André Carlos Zorzi, Por dentro da África
A década de 90 não foi das melhores para o povo do Burundi, que sofreu com os conflitos entre Tutsis e Hutus, os dois principais grupos étnicos do país, e também com uma guerra civil que se iniciou em 1993 e durou cerca de 12 anos. Mesmo assim, é possível encontrar bonitas histórias envolvendo o esporte naquele período.
Dieudonné Kwizera era um grande corredor burundiano, com relativo sucesso em seu país na década de 1980 e início de 1990, quando ainda não existia um Comitê Olímpico no Burundi. Como tratava-se de um expressivo competidor da prova dos 800m livres, o COI cogitou dar a ele uma permissão especial para que pudesse competir nos jogos de Seoul-1988, e Kwizera chegou inclusive a se hospedar na Vila Olímpica.

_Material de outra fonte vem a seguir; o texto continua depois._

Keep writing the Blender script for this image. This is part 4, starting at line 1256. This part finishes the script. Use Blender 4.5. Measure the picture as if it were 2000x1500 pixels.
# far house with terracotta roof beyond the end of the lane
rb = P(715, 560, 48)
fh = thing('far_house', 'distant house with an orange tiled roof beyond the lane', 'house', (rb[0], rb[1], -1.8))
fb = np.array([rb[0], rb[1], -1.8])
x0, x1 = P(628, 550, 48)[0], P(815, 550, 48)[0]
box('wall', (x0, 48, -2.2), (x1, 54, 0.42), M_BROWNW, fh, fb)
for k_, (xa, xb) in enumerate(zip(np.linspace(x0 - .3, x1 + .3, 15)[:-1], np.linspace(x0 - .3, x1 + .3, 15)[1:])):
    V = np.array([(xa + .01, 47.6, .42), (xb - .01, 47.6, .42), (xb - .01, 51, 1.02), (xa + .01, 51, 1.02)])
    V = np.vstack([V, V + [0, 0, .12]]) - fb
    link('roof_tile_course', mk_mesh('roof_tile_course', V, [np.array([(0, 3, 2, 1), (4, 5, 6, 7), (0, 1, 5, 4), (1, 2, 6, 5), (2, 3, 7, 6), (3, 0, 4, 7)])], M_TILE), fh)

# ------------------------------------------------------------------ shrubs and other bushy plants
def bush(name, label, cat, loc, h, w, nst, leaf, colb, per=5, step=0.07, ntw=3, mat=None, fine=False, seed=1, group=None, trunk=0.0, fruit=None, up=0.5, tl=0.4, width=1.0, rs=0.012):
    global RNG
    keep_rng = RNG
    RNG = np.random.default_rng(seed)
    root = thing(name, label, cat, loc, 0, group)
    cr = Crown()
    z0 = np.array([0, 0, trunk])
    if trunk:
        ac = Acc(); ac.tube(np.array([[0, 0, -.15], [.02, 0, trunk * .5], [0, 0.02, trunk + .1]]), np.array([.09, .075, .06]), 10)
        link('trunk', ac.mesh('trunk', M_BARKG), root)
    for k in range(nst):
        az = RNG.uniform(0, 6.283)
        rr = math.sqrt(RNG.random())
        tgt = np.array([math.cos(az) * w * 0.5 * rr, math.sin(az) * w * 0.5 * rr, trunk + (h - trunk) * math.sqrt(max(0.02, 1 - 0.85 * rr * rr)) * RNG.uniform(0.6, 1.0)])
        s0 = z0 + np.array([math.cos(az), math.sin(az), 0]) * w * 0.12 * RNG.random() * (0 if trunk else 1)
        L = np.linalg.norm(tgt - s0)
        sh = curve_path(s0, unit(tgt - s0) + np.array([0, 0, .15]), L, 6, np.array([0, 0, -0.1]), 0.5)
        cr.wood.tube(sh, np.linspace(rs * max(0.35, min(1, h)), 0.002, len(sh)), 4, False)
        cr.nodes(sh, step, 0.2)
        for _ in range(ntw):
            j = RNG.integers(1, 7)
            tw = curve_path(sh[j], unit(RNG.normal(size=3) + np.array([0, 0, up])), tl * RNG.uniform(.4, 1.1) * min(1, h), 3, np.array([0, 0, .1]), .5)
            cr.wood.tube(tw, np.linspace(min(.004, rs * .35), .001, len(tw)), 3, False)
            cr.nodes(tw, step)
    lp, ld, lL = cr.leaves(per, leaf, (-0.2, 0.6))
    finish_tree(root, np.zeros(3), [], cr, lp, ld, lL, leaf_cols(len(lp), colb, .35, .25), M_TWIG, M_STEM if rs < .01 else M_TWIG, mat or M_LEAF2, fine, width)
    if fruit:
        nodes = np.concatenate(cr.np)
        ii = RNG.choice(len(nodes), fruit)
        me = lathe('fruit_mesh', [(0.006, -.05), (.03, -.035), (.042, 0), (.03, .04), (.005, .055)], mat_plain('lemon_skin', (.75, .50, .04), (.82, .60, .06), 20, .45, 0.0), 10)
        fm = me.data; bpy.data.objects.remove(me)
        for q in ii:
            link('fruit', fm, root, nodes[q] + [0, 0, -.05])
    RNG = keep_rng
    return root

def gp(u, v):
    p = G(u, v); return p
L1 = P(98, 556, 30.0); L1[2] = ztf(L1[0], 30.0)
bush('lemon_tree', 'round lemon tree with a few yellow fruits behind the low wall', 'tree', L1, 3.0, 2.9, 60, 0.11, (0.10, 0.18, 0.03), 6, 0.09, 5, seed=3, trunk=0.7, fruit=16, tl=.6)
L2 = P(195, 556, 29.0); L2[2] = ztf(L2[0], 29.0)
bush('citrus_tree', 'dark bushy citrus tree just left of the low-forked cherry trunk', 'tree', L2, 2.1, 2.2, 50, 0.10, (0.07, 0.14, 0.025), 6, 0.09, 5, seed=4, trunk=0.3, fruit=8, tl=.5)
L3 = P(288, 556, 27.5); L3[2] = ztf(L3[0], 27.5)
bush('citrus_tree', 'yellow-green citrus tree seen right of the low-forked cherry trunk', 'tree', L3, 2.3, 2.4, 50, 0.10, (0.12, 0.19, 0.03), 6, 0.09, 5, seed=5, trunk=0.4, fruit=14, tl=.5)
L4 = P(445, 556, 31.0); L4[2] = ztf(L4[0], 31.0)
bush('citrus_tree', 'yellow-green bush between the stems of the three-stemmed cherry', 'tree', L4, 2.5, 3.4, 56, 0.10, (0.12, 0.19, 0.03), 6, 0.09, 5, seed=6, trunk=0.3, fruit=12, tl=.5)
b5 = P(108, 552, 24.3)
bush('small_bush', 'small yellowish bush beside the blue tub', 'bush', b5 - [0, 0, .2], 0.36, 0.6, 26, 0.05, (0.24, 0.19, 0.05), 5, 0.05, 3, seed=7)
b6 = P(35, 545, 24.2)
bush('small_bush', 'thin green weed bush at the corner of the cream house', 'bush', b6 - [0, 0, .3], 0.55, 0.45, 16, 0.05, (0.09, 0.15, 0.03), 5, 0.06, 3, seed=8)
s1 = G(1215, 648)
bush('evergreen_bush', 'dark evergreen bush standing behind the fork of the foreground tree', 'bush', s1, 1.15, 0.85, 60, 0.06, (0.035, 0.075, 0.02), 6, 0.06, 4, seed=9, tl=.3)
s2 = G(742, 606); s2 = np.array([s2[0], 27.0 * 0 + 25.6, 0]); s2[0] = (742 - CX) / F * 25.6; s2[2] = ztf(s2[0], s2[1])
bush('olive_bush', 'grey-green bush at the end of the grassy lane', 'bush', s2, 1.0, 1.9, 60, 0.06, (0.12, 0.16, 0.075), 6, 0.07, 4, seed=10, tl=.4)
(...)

Porém, o Comitê recuou após reclamações do Comitê Sul-Africano, banido dos jogos, e que não queria que um atleta de um país sem Comitê pudesse participar.

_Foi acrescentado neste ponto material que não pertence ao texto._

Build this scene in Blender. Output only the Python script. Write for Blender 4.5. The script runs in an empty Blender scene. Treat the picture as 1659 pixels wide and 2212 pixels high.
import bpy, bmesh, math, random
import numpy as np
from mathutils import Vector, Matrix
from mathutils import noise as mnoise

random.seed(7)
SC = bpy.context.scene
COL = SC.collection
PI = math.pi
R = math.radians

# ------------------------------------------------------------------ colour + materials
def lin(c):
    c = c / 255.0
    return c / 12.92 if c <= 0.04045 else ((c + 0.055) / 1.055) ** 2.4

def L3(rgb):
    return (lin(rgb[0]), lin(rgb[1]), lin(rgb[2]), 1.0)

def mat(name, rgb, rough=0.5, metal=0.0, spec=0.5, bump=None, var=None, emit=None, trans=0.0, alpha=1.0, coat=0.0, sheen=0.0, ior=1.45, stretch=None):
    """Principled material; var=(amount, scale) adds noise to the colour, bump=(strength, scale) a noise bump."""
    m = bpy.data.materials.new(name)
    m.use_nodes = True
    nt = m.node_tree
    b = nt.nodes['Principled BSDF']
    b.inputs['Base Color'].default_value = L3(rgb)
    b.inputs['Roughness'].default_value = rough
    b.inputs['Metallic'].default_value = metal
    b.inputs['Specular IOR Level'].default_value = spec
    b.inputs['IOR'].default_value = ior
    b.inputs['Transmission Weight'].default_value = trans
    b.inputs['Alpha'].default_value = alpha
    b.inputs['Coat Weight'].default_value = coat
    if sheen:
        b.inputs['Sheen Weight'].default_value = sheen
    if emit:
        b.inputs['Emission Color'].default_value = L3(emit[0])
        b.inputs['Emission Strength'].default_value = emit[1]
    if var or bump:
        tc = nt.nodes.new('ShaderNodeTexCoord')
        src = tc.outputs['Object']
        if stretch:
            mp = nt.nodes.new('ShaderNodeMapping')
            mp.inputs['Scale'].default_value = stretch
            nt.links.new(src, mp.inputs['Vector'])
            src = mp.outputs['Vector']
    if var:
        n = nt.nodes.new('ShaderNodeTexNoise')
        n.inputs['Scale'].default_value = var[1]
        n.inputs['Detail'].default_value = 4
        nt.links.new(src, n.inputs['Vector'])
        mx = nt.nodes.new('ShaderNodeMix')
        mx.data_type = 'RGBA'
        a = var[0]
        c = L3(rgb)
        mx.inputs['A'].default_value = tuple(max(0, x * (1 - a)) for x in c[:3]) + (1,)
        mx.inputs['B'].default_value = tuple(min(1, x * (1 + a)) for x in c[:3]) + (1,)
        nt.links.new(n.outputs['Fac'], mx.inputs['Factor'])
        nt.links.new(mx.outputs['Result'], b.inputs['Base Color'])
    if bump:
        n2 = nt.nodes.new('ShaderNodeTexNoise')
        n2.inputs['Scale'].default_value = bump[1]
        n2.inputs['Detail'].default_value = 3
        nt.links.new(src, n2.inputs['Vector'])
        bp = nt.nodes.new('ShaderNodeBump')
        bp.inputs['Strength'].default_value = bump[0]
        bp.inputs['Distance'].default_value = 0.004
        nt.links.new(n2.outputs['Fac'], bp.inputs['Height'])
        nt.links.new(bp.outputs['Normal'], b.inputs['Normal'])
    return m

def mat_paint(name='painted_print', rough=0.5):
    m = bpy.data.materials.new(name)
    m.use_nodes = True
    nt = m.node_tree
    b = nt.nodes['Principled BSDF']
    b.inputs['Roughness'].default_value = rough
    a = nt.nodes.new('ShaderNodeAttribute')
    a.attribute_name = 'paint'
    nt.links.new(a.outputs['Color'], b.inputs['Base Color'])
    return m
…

A partir de então, o corredor gastou dinheiro de seu próprio bolso buscando fundar a entidade, e, em uma de suas viagens, encontrou-se com o Príncipe de Mônaco, Albert, que era membro do COI, e se articulou para ajudá-lo na criação do Comitê, que viria a ocorrer em 1993.
Mesmo depois de tanto esforço, seu sonho ia por água abaixo: Kwizera sofreu uma lesão no joelho, o que acabou impedindo-o de conquistar bons tempos para a classificação aos jogos de Atlanta-1996 nas provas dos 800m e dos 1500m, suas especialidades. Desta forma, viajou para a cidade estadunidense junto com a delegação, mas, para sua frustração, na condição de técnico.
É aí que Vénuste Niyongabo entra na história. Compatriota do fundador do Comitê, Niyongabo havia sido medalhista de prata na prova de 1.500m no Mundial do ano anterior, e tinha boas chances de conquistar um pódio nas Olimpíadas. Ele também disputaria a prova dos 5.000m, a qual tinha competido oficialmente apenas duas vezes em sua vida.
Em um ato de extrema generosidade, Niyongabo se solidarizou com Kwizera, que tanto havia batalhado para disputar uma Olimpíada, e cedeu sua vaga na competição dos 1.500m ao companheiro. Assim, deixou de lado a possibilidade real de ganhar uma medalha para realizar o sonho do veterano.
A princípio, Kwizera achou que não permitiriam que a troca ocorresse, já que os prazos para inscrições já haviam se esgotado, mas os juízes resolveram acatar o pedido. O atleta estava sem treinar há duas semanas, e ainda achava toda a situação muito difícil de acreditar, tanto que chegou a usar o dedo para esconder a pequena letra “C” (de participantes registrados como técnicos, ao invés de um “A”, como atletas) que constava em sua credencial para entrar nos vestiários.
Kwizera foi à pista e terminou na 5ª colocação de sua bateria, com o tempo de 3m41s45, e foi desclassificado logo na primeira fase, campanha certamente bem abaixo da que seu colega poderia realizar, mas não menos honrosa.
Em seguida, era a vez de Niyongabo ir à pista, na prova em que não era favorito. Para sua sorte, o recordista mundial da época, o etíope Haile Gebrselassie, havia se machucado e não participaria da disputa.
Por volta de 11m06s, o burundiano conseguiu ocupar a liderança, por breves segundos, mas, em seguida, foi ultrapassado por Bob Kennedy, atleta estadunidense que fez a torcida local ir à loucura e ofuscou o rápido feito do africano.
Aos 12m01s, Niyangabo deu um pique forte, e retomou a liderança, pouco antes de dar início à última volta. Ele abriu uma boa distância para o trio de corredores que o acompanhavam de perto até então, e reduziu o ritmo nos instantes finais, fazendo com que cruzasse a linha de chegada apenas vinte centésimos à frente do queniano Paul Bitok, medalha de prata, e menos de meio segundo à frente de Khalid Boulami, do Marrocos, complementando um histórico pódio 100% africano.
E assim era conquistada a primeira, e até hoje, única medalha do Burundi na história dos jogos Olímpicos. Poderiam ser duas, caso Niyangabo tivesse disputado também os 1.500m àquele ano, mas ele felizmente preferiu sagrar-se campeão em espírito olímpico.